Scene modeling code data

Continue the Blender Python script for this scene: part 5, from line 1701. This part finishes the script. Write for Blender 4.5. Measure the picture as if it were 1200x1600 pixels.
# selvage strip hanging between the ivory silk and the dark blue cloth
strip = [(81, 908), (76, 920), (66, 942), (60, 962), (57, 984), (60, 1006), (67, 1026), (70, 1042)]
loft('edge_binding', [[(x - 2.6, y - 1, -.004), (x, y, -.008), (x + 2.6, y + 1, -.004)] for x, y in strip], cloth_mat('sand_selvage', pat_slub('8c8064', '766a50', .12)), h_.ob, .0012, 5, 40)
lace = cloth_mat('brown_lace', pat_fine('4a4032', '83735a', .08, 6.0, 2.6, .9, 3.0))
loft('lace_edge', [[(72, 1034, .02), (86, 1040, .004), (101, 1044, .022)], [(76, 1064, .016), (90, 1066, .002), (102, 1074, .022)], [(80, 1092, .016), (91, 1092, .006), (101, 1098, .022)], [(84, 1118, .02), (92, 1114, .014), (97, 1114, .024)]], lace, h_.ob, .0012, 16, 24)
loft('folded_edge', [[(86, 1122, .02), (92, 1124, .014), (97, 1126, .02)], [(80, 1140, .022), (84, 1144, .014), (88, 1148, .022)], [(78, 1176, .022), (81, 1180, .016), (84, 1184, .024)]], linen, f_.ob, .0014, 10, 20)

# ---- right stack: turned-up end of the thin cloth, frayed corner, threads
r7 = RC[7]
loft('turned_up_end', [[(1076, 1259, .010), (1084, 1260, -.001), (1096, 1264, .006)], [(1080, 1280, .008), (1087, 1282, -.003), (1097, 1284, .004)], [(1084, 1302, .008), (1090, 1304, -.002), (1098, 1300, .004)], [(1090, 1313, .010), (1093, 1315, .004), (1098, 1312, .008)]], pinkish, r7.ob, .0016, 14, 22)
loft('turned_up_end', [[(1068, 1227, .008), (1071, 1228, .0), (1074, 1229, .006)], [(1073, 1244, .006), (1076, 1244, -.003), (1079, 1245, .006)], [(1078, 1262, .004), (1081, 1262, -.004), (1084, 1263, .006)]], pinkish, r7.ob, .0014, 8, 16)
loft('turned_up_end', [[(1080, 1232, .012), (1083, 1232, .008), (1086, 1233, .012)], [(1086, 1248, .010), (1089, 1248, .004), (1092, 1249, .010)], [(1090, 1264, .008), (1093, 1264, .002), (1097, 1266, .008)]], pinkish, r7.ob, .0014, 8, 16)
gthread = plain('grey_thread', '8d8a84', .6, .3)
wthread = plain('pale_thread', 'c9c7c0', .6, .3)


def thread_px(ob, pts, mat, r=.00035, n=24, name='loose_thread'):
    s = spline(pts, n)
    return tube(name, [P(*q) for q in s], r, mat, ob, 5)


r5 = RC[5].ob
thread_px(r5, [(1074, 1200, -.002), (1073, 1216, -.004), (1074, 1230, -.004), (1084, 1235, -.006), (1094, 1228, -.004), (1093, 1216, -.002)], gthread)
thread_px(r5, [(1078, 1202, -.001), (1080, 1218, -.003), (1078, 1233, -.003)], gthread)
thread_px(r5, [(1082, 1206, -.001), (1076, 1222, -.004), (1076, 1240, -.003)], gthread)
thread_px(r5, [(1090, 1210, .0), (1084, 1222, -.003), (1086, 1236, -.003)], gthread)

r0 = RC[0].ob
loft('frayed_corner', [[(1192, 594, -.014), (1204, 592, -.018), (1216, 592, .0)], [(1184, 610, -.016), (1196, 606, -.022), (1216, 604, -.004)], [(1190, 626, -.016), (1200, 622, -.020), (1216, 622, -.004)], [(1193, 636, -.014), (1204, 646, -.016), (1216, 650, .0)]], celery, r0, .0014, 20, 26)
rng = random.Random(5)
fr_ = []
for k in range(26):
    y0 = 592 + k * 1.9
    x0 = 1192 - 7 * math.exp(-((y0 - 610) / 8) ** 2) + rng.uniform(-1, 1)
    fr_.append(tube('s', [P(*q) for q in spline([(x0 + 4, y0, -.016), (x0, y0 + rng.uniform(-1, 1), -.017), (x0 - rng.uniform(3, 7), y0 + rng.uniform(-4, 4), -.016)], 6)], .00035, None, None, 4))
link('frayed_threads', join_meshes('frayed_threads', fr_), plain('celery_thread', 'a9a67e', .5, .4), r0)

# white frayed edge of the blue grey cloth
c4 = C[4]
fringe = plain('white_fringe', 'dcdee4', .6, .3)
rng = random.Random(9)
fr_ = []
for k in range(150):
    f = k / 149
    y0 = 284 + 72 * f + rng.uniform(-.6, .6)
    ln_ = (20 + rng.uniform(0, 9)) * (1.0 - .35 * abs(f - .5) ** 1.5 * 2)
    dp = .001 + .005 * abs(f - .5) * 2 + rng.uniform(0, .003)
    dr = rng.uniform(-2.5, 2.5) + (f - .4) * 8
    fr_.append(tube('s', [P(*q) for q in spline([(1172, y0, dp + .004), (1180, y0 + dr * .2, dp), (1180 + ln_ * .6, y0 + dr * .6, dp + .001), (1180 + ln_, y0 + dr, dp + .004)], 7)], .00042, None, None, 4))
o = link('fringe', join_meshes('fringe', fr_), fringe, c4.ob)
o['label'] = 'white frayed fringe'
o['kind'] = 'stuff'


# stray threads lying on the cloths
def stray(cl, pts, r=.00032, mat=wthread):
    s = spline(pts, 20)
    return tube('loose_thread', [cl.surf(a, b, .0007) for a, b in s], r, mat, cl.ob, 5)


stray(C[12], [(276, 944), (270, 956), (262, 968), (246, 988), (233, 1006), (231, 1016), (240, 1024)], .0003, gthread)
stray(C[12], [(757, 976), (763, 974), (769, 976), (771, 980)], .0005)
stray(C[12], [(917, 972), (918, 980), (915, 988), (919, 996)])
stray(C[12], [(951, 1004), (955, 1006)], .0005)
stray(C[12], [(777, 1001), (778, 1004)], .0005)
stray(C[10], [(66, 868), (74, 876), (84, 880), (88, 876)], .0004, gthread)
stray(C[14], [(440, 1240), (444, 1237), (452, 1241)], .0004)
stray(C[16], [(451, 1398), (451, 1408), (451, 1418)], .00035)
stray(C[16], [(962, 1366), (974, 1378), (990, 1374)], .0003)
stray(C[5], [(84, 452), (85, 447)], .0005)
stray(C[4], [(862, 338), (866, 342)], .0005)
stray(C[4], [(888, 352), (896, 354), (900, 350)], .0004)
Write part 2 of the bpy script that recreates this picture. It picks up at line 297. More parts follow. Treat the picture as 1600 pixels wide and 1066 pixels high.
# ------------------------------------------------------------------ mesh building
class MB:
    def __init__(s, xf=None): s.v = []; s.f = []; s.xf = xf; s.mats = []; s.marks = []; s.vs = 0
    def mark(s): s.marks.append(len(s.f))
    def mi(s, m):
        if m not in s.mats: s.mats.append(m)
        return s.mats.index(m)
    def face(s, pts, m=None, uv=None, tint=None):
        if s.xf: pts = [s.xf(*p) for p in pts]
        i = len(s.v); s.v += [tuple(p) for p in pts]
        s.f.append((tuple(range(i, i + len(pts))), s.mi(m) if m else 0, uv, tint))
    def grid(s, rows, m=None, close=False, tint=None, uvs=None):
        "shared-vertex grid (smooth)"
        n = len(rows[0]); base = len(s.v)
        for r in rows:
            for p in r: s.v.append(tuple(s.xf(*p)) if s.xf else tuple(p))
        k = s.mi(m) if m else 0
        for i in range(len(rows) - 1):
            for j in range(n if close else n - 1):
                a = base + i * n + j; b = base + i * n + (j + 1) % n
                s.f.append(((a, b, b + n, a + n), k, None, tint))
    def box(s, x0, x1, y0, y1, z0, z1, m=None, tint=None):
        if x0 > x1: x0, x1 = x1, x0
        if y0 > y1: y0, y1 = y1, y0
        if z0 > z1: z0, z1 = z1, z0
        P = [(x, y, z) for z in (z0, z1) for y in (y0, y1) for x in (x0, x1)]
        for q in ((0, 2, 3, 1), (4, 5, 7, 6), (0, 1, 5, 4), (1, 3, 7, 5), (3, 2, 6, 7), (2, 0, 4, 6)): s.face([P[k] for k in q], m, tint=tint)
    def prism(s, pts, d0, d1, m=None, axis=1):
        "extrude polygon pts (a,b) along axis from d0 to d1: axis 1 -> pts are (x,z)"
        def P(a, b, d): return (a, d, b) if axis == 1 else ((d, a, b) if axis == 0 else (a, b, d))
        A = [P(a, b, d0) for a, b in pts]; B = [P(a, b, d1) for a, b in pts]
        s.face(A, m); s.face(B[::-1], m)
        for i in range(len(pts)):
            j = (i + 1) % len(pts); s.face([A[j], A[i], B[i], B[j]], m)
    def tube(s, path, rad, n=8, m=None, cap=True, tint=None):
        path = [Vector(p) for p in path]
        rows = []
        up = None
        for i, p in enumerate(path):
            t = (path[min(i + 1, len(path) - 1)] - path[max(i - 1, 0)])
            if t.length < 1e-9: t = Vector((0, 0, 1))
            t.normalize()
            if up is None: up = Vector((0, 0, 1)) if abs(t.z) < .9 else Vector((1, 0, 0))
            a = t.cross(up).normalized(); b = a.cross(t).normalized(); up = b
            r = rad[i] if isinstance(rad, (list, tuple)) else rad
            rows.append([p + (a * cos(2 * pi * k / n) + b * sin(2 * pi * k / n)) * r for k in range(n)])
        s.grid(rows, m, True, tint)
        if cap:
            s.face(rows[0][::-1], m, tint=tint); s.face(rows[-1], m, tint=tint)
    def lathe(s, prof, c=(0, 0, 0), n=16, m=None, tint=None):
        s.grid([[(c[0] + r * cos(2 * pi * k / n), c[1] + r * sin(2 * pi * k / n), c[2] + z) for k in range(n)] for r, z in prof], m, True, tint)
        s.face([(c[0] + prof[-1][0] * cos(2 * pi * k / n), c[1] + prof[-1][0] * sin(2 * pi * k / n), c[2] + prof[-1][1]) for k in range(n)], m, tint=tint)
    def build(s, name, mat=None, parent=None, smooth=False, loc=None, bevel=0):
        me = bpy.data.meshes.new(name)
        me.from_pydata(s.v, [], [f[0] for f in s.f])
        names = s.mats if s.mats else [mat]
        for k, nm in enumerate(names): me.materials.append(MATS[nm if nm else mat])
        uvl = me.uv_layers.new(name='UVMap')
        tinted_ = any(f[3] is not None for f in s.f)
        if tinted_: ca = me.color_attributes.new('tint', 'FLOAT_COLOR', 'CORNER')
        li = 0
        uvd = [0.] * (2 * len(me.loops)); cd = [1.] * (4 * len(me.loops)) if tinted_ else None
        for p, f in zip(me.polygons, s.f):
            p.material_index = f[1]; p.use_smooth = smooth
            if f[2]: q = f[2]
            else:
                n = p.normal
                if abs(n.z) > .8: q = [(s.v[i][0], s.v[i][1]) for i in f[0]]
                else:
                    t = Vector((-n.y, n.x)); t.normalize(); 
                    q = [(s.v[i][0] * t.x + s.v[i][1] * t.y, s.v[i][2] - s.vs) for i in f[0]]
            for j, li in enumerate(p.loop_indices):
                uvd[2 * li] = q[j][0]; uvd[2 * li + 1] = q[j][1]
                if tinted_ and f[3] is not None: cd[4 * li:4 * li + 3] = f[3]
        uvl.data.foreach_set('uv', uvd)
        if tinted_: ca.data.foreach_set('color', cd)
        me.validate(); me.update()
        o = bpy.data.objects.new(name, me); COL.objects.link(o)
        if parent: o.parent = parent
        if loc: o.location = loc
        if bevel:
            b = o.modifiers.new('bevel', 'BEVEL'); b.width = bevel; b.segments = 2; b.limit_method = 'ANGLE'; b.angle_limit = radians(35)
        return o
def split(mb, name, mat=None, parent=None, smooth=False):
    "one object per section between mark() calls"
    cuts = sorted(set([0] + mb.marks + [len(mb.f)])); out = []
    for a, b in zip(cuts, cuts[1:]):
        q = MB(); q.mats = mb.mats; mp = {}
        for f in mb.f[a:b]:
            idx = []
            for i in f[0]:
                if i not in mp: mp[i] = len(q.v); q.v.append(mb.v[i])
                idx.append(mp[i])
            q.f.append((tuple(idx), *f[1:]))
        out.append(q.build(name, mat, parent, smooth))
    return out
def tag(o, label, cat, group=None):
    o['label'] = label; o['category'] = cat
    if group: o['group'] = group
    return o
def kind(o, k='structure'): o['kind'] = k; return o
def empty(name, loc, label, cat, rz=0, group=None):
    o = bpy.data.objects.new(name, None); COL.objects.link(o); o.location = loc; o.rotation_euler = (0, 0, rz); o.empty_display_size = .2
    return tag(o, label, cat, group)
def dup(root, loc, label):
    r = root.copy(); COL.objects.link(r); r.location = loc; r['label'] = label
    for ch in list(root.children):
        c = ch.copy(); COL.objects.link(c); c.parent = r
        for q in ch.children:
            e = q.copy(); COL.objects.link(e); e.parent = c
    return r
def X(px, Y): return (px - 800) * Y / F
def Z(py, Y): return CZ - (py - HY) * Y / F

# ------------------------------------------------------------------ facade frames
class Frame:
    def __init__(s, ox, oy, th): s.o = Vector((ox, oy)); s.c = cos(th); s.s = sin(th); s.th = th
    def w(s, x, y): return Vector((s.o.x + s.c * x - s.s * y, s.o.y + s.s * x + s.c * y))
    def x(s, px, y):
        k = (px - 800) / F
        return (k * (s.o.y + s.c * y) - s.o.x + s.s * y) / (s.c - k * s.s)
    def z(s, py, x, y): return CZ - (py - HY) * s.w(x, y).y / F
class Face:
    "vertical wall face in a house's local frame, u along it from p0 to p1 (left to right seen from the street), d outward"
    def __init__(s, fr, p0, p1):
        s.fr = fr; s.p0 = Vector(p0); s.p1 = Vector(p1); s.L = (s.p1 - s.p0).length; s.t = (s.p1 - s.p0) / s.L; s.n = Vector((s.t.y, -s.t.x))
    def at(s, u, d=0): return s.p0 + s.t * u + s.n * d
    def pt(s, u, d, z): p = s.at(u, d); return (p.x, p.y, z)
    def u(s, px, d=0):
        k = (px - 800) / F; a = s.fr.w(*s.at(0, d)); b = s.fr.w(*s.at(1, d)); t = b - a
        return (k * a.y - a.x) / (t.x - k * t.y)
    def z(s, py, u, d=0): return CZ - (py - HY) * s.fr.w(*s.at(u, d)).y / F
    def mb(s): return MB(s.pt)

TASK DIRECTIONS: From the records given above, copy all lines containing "pixels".

OUTPUT FOR THIS EXERCISE:
Continue the Blender Python script for this scene: part 5, from line 1701. This part finishes the script. Write for Blender 4.5. Measure the picture as if it were 1200x1600 pixels.
Write part 2 of the bpy script that recreates this picture. It picks up at line 297. More parts follow. Treat the picture as 1600 pixels wide and 1066 pixels high.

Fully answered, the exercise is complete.